The Kangxi emperor, in particular, is a …
Years: 1722 - 1722
The Kangxi emperor, in particular, is a patron of the arts on a considerable scale.
With the Qing dynasty had come the beginning of the immense vogue for porcelain in Europe that is to reach its height during the first half of the eighteenth century.
The pottery industry had suffered severely in the chaotic middle decades of the seventeenth century, of which the typical products are “transitional wares,” chiefly blue-and-white.
The Imperial kilns at Ching-te-chen had been destroyed and not fully reestablished until 1682, when the Kangxi Emperor had appointed Ts'ang Ying-hsüan as director.
Under his control, Imperial porcelain has reached a level of excellence it has not seen for well over a century.
The finest pieces include small monochromes, which recapture the perfection of form and glaze of classic Sung wares.
New colors and glaze effects have been introduced, such as eel-skin yellow, snakeskin green, turquoise blue, and an exquisite soft red glaze shading to green (known as “peach-bloom”) that is used for small vessels made for the scholar's desk.
Also perfected is lang-yao (sang-de-boeuf, or oxblood, ware), which is covered with a rich copper-red glaze.
Kangxi period blue-and-white is particularly noted for a new precision in the drawing and the use of cobalt washes of vivid intensity.
Five-color (wu ts'ai) overglaze painted wares of the K'ang-hsi period become known in Europe as famille verte from the predominant green color in their floral decoration.
These wares also include expert imitations of overglaze painting of the Chenghua Emperor's reign (1464 - 1487).
Another variety has floral decoration painted directly on the biscuit (unglazed pottery body) against a rich black background (famille noire).
Toward the end of the Kangxi reign, a rose pink made from gold chloride is introduced from Europe and used with other colors in the decoration of porcelain (famille rose) and in cloisonné and overglaze painting.
Many varieties of Qing ware are common in the West.
Its wares differ, for the most part, from those of the Ming period in a fairly distinctive manner.
Potters have their medium under almost complete control, and their products are much more precisely finished.
Their finesse contrasts sharply with the struggles of potters in Europe, where porcelain manufacture is not to emerge from the purely empirical stage until the ninteenth century.
Letters written in 1712 and 1722 by a Jesuit missionary who has spent some years at Ching-te-chen record that some Qing pieces are handled by as many as seventy men, each contributing a small part to the total effect, and this is one of the reasons why many Qing wares are found to lack the freshness and the spontaneity of Ming decoration.
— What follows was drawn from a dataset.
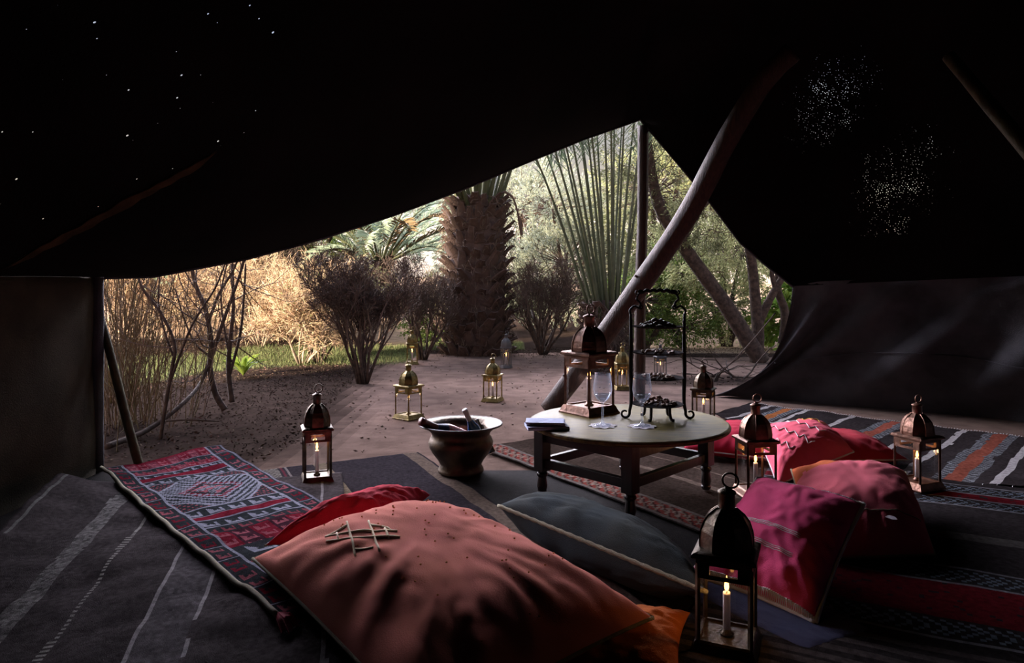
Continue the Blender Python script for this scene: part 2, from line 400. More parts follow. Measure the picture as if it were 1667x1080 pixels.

Sang de boeuf (French“oxblood”), also called flambé glaze, is a glossy, rich, blood-red glaze often slashed with streaks of purple or turquoise used to decorate pottery, particularly porcelain.
The effect is produced by a method of firing that incorporates copper, a method first discovered by the Chinese of the Ming dynasty, probably during the reign of Wanli (1573–1620).
Examples of this older work are now extremely rare.
The process was at first difficult to control, but it had been mastered by the time of Kangxi.